The initial news accounts were a heavy handed pile on of Taylor’s misdeeds, run-ins and altercations with the law. Subsequent news accounts dropped the obsessive itemizing of the full litany of Taylor’s missteps. But they still managed to do a sneaky broken record sounding reminder that Taylor had had past problems with the law. That further imprinted in much of the public’s skulls that Taylor was a bad guy and that there had to be a direct connect between his past, that really wasn’t past, and the murder.
There were two tragedies in the Taylor murder. The first is the murder itself. It snuffed out the life of a talented, promising, young man who was well on his way to becoming a solid role model and leader for his teammates and other young players, and in time may well have been that same solid role model off the field as well.
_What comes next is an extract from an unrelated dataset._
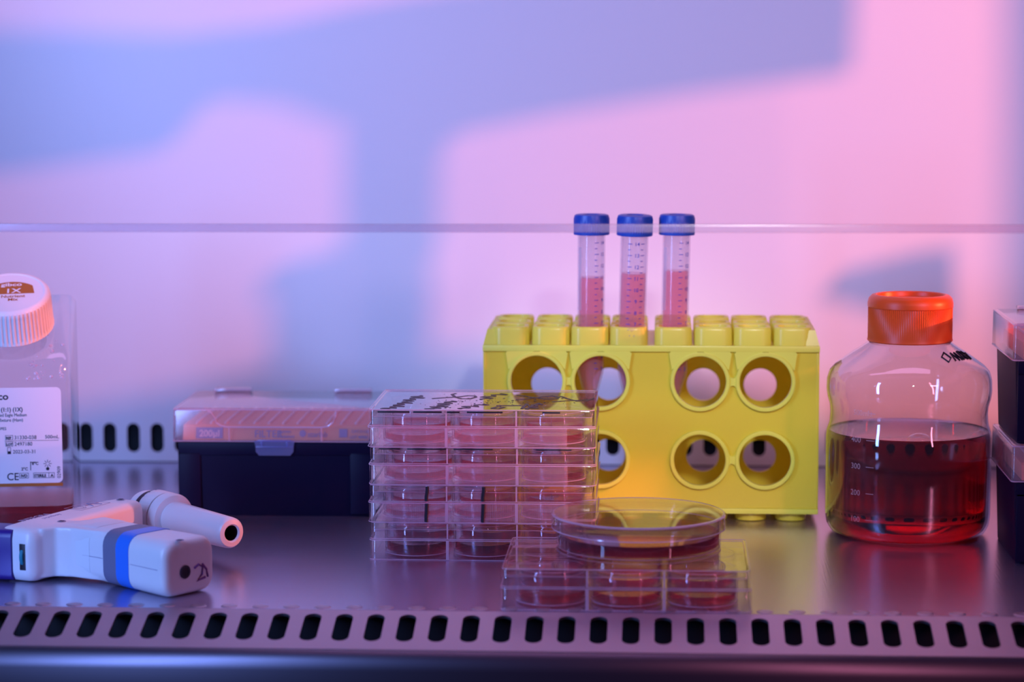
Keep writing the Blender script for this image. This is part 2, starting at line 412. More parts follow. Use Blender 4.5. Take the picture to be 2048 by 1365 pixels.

The second is that for an enraging instant it gave the legions of know it alls the irresistible chance to point the blame finger at the killer lifestyle that supposedly ensnares all young black males, and that included Taylor. Fortunately, the arrests of the suspects and their confession of what actually happened that fateful evening at the Taylor home gives lie to that notion. But even in Taylor’s death, and even after the truth came out about it, the truth is still a casualty to stereotypes. Witness this, every news account of the arrests, confessions, and background information on the suspects was still punctuated with the reminder of Taylor’s scrapes with the law. The thug life fascination with black males is still very much alive and kicking in some press rooms, and beyond.